La liberación llegó también a la música: el jazz, mal visto por el régimen fascista, había regresado con las tropas aliadas. Un jazz que se identificaba con la democracia y que sirvió de base para que pícaros como Fred Buscaglione o Renato Carosone ironizaran sobre el American Dream.
Los americanos habían descubierto la forma de vida mediterránea y se aficionaron. Volvieron para rodar películas; se decía que Roma era “Hollywood on the Tiber”. Otros recalaron allí para aprovecharse de la tolerancia sexual (Gore Vidal) o huyendo de la represión policial, caso del jazzman Chet Baker, que también terminaría conociendo las cárceles italianas.
Italia vivía una expansión económica y ansiaba divertirse.
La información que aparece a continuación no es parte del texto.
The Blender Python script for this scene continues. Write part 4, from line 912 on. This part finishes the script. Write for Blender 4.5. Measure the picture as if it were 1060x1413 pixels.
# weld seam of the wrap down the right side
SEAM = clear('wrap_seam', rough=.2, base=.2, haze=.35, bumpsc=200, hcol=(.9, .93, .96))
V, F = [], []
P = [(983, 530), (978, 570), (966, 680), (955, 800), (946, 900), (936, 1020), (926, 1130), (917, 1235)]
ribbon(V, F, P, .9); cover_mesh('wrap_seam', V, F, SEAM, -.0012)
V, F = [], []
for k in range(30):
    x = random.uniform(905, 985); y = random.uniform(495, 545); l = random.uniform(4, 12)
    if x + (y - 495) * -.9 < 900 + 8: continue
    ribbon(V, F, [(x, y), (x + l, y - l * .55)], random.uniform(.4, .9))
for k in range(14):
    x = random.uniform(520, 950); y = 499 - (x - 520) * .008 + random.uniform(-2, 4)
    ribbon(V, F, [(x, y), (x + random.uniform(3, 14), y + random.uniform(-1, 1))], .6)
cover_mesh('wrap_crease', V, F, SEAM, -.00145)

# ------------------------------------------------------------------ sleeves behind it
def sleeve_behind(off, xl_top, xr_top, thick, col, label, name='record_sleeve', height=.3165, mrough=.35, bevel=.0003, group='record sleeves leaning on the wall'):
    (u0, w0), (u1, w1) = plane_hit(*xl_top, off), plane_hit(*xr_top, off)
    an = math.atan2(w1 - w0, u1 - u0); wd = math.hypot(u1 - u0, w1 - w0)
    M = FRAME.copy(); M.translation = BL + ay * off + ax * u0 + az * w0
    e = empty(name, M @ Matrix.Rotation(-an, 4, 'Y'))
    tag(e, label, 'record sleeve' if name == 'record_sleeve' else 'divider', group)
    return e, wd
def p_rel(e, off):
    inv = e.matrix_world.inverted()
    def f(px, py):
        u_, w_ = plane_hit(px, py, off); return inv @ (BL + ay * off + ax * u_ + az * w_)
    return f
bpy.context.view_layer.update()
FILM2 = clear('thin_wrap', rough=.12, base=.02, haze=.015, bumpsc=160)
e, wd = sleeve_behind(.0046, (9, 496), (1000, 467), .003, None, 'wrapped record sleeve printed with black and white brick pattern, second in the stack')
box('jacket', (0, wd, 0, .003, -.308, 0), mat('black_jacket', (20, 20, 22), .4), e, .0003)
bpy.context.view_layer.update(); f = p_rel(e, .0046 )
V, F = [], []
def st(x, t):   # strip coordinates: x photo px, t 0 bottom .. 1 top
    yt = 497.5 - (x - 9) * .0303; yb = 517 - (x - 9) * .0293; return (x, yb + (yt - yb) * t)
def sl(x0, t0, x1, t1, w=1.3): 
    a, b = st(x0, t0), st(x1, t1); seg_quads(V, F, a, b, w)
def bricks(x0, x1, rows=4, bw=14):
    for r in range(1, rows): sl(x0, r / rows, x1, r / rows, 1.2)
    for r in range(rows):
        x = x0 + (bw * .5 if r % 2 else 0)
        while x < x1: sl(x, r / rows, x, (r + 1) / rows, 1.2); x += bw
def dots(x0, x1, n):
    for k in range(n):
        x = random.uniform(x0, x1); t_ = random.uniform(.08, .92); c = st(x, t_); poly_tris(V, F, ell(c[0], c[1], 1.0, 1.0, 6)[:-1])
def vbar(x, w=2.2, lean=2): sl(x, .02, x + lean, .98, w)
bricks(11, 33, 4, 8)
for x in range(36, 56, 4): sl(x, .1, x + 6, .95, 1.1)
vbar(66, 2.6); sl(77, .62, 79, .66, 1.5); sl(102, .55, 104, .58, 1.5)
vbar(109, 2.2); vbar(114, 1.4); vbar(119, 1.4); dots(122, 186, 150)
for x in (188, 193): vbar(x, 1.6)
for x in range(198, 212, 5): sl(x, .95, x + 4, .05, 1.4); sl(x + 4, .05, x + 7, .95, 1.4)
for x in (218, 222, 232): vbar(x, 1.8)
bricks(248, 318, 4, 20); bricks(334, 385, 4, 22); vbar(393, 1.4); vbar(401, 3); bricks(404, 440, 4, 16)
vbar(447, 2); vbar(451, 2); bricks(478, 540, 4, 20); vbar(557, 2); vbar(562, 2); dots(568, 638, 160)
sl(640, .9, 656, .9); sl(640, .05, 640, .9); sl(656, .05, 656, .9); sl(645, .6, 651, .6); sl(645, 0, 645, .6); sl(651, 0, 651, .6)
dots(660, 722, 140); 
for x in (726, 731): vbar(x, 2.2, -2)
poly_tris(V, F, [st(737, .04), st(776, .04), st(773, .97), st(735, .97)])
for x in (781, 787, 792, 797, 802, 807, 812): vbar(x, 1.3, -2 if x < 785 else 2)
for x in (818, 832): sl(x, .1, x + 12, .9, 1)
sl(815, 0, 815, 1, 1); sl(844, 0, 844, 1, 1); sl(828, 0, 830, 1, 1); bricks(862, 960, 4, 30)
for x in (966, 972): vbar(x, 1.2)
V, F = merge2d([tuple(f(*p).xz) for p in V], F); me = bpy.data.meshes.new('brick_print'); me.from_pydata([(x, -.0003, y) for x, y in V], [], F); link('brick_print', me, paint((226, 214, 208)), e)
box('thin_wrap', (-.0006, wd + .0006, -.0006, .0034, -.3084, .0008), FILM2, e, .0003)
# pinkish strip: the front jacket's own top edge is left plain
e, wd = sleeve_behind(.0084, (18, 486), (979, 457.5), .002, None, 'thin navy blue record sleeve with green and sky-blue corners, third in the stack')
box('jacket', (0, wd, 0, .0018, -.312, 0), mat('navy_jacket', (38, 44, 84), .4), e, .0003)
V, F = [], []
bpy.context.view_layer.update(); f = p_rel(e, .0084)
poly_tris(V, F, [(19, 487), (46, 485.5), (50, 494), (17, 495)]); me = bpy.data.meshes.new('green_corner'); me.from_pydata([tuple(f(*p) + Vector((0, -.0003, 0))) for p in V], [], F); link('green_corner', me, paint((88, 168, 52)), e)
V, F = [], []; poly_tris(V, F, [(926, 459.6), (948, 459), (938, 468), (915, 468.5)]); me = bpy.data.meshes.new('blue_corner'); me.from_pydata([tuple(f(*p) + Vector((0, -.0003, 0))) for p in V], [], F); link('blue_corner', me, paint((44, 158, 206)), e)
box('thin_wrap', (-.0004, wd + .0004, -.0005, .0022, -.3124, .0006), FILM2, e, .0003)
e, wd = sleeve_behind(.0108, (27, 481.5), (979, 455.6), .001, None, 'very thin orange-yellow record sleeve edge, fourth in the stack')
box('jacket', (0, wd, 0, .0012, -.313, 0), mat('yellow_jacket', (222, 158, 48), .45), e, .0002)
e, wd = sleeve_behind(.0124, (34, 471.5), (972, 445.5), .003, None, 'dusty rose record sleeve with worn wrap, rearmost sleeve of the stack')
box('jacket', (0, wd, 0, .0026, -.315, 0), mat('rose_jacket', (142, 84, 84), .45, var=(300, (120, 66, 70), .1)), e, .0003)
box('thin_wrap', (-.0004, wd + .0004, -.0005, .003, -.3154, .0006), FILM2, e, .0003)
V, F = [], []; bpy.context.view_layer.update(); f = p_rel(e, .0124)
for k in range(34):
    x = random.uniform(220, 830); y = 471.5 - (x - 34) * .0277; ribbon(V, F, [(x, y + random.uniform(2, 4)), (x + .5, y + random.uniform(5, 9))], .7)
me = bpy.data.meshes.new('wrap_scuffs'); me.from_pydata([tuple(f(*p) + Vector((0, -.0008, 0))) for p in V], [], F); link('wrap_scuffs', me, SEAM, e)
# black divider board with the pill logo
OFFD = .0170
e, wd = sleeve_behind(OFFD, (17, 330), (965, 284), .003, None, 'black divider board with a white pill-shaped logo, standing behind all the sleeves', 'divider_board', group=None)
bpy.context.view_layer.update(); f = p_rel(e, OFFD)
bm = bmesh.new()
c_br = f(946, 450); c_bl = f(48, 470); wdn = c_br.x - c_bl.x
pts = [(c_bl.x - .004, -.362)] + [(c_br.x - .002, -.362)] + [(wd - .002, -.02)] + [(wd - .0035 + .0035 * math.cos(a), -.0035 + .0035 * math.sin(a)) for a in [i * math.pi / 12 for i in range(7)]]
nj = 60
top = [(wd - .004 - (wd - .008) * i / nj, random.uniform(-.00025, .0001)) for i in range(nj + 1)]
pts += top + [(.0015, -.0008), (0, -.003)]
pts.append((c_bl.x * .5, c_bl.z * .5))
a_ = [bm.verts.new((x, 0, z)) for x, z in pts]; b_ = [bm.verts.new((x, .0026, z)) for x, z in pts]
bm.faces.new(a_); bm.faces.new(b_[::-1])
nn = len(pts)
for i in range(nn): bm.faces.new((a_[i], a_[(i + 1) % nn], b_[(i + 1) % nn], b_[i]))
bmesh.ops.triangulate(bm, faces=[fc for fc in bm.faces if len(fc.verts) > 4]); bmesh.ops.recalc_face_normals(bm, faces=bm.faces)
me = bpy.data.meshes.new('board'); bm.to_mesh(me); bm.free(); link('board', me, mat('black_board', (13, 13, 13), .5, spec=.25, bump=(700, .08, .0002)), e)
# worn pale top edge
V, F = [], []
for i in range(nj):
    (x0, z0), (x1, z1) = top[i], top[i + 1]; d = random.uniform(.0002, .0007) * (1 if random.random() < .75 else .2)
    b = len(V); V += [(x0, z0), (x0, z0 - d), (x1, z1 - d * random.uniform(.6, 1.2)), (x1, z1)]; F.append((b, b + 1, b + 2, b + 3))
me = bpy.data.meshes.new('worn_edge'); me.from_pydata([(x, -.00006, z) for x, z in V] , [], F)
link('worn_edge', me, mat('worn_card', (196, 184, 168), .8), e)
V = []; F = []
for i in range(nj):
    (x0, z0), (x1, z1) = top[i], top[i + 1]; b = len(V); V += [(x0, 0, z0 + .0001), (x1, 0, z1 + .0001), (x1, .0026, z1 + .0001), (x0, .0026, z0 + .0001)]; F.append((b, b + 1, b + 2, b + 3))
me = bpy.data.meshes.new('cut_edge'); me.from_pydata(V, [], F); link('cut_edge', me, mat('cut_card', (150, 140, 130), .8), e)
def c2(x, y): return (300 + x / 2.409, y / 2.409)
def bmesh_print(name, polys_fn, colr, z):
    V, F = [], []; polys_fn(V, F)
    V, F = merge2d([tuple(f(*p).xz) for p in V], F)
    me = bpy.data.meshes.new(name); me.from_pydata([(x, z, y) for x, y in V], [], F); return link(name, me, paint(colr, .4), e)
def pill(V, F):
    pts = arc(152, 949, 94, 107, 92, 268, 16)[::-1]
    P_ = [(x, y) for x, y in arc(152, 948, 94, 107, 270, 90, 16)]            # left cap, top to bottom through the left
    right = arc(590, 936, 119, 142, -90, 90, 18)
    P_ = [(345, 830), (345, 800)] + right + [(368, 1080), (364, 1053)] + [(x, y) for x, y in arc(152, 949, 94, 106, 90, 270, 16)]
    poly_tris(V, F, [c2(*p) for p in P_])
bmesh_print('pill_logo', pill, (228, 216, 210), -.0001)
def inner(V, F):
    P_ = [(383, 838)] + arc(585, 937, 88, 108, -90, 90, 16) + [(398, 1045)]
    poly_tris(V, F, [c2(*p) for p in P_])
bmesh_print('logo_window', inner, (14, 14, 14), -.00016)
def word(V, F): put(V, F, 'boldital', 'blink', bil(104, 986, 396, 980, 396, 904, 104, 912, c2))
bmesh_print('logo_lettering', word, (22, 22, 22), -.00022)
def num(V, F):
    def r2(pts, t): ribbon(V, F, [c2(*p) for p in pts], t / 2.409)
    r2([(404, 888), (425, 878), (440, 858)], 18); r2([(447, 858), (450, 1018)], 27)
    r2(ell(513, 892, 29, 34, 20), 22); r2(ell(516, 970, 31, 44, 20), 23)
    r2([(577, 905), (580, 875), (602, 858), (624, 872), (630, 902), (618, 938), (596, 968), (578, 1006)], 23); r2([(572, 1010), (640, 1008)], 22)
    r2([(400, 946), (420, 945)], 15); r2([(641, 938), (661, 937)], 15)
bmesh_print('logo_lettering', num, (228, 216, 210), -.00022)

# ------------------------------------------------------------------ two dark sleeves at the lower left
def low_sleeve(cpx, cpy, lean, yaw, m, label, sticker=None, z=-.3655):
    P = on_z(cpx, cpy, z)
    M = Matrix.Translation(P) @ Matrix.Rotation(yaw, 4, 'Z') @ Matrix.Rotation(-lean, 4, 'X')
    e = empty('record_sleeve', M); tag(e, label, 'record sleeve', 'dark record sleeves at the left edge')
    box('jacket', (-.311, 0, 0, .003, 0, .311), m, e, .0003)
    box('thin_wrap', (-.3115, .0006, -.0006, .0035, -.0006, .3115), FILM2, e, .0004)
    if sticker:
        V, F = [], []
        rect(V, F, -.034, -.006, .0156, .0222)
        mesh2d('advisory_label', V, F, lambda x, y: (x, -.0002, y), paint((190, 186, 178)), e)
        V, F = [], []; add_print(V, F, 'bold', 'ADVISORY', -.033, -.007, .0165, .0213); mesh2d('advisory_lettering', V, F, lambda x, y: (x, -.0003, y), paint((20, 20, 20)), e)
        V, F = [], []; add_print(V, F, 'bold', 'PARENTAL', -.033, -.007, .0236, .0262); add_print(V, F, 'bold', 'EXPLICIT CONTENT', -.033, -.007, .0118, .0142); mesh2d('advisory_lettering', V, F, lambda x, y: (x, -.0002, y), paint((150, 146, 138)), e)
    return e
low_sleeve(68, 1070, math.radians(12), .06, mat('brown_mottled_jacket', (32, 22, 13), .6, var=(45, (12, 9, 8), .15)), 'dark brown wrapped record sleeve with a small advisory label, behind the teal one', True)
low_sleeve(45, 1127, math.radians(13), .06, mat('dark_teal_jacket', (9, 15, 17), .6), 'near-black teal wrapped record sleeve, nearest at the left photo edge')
Quería música bailable y eso incluía los ritmos tropicales (muchos cantantes grababan con la excelente orquesta del argentino Luis Enríquez Bacalov). Pero Italia requería además baladas, canciones de amor. No problemo, esa era una especialidad local.
En los años que denominamos de la “dolce vita” –finales de los cincuenta, principios de los sesenta- se compusieron melodías inmortales, a veces con una nueva e inédita franqueza (Gino Paoli se inspiró en el encuentro con una prostituta para “Il cielo in una stanza”).
También fueron años grandes para el cine, la literatura, incluso el pensamiento. Hablamos de Fellini, Umberto Eco, Moravia, Passolini. Aquí simplemente traemos el hermoso ruido de fondo, la coartada sentimental, la mancha del café sobre la mesa de una terraza soleada.